### What the exercise asks
The lines to reproduce run from the first one through the line containing "SC = bpy.context.scene". Reproduce them exactly.

### Recorded data
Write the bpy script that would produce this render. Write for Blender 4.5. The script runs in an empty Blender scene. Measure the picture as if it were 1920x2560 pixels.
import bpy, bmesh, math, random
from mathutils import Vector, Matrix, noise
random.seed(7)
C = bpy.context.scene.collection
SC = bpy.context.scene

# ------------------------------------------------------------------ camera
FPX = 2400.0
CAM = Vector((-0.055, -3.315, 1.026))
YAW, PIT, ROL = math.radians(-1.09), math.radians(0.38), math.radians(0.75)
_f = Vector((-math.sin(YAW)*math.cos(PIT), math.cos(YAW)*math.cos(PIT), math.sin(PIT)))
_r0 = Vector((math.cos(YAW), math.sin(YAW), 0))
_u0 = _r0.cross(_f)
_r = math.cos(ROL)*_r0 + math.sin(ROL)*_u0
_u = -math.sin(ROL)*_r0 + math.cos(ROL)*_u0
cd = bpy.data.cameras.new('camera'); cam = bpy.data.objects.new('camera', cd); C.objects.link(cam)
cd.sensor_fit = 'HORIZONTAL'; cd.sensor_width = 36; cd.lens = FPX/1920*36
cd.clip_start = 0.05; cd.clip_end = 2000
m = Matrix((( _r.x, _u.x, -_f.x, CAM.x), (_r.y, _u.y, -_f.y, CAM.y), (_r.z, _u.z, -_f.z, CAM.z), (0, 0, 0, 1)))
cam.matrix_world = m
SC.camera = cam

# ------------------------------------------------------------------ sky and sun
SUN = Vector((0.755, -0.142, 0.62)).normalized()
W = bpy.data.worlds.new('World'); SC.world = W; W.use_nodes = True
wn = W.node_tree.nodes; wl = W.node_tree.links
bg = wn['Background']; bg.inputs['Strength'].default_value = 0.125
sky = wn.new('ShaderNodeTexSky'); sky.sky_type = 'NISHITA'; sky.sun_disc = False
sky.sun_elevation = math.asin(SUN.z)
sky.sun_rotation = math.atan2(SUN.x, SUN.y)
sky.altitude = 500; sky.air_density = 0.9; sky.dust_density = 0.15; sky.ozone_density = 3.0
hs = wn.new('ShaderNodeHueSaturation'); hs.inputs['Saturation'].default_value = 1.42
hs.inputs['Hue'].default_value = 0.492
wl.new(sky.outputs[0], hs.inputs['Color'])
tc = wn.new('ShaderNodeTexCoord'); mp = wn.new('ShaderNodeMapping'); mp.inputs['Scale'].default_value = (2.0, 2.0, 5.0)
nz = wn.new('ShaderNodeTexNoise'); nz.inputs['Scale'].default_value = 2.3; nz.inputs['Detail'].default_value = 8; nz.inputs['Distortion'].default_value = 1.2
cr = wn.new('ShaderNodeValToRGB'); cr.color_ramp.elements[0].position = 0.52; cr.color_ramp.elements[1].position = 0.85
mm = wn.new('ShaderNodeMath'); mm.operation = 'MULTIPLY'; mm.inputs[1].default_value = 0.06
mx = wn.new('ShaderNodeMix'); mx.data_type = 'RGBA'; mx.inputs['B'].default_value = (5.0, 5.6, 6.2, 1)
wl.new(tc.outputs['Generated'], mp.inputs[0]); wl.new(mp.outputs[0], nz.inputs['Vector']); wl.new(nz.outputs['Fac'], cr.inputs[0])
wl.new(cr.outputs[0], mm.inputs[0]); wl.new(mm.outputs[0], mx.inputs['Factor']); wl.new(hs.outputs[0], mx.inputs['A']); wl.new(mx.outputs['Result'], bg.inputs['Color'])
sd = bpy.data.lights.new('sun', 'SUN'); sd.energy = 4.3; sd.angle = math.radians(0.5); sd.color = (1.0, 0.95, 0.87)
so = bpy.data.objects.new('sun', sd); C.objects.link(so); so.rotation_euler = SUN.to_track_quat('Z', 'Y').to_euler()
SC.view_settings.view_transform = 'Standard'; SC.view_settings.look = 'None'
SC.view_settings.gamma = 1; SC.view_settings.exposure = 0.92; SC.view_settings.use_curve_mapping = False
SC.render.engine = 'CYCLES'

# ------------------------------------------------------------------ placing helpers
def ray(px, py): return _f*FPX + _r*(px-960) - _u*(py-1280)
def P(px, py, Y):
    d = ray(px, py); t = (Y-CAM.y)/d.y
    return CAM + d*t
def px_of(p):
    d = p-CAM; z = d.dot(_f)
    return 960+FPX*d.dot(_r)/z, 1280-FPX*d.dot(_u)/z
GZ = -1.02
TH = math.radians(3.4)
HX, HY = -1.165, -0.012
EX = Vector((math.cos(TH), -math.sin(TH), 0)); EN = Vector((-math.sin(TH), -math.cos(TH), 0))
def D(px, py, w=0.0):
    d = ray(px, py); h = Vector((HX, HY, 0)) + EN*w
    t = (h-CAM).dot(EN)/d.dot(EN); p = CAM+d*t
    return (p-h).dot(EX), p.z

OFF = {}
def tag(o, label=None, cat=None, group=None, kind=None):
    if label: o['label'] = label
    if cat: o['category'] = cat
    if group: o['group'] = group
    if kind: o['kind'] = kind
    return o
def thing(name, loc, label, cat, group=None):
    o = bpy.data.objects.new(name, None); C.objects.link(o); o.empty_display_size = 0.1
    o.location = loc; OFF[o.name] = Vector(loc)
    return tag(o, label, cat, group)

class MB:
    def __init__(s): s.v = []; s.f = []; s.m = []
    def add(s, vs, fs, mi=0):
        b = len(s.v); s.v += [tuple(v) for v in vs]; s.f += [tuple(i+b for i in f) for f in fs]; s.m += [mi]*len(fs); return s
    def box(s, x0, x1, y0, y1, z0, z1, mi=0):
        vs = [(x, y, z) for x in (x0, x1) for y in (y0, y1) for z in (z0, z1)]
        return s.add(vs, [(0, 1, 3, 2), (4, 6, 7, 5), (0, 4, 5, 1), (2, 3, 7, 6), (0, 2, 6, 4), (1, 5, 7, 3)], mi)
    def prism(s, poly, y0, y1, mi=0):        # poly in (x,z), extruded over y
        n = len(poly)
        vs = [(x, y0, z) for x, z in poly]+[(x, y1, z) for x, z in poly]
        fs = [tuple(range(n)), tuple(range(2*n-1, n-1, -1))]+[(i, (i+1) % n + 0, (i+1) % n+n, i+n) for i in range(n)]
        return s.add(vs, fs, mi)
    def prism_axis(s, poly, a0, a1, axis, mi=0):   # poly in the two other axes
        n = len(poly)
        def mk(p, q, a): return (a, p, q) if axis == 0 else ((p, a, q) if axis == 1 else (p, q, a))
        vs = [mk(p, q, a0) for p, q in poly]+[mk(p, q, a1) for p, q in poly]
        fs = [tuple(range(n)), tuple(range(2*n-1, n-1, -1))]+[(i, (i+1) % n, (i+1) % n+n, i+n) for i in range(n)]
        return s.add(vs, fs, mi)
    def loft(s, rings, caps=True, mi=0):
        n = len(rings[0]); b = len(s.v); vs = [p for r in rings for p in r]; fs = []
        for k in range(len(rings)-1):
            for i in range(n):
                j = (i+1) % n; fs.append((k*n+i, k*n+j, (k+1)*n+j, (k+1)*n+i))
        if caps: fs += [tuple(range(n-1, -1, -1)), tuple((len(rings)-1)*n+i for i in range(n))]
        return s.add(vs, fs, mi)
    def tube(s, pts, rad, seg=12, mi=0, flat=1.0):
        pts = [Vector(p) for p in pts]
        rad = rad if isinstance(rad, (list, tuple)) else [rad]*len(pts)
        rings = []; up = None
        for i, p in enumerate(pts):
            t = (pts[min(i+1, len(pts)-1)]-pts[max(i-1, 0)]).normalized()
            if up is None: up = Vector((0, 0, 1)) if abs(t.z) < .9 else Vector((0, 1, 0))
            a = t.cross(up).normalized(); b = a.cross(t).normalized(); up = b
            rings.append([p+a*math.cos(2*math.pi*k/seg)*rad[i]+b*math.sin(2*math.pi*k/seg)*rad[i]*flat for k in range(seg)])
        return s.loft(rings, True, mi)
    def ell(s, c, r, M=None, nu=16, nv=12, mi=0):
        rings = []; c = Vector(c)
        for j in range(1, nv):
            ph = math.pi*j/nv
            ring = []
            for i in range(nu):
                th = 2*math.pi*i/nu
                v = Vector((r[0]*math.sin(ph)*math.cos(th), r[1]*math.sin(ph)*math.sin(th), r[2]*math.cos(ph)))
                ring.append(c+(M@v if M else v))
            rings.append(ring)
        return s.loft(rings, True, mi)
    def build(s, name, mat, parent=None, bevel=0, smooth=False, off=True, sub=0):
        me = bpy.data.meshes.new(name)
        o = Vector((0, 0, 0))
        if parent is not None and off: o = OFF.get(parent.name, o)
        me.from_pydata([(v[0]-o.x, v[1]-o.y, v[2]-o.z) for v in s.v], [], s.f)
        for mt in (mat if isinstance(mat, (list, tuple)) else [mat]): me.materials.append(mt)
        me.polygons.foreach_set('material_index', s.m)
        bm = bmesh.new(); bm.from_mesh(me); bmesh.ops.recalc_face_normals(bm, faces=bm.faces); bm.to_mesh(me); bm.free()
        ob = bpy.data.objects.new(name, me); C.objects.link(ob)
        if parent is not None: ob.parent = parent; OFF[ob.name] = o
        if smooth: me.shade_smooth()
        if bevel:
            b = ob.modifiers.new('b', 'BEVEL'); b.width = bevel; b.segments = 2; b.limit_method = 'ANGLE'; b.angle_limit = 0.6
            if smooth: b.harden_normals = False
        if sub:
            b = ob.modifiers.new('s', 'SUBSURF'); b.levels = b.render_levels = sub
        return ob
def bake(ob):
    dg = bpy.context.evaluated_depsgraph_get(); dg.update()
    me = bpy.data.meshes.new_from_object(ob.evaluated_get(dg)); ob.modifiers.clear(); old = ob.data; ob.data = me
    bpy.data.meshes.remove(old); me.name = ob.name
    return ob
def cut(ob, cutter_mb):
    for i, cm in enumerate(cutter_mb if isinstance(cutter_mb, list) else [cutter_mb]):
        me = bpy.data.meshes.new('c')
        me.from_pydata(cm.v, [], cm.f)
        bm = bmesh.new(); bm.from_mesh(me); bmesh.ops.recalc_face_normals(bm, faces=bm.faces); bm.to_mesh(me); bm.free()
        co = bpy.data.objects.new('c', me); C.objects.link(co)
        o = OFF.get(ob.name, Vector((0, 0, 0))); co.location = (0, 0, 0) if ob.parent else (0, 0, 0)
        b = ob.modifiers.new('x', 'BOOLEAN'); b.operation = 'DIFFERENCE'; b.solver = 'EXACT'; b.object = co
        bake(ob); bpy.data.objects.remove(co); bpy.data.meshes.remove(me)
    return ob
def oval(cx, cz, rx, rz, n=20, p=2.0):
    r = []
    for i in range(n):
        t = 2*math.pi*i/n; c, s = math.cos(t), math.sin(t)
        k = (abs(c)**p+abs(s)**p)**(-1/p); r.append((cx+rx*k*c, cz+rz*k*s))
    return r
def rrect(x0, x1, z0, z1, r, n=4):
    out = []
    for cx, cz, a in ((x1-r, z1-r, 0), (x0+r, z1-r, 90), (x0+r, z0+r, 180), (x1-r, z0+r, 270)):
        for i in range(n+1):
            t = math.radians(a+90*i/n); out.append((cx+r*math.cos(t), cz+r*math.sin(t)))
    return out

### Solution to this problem
Write the bpy script that would produce this render. Write for Blender 4.5. The script runs in an empty Blender scene. Measure the picture as if it were 1920x2560 pixels.
import bpy, bmesh, math, random
from mathutils import Vector, Matrix, noise
random.seed(7)
C = bpy.context.scene.collection
SC = bpy.context.scene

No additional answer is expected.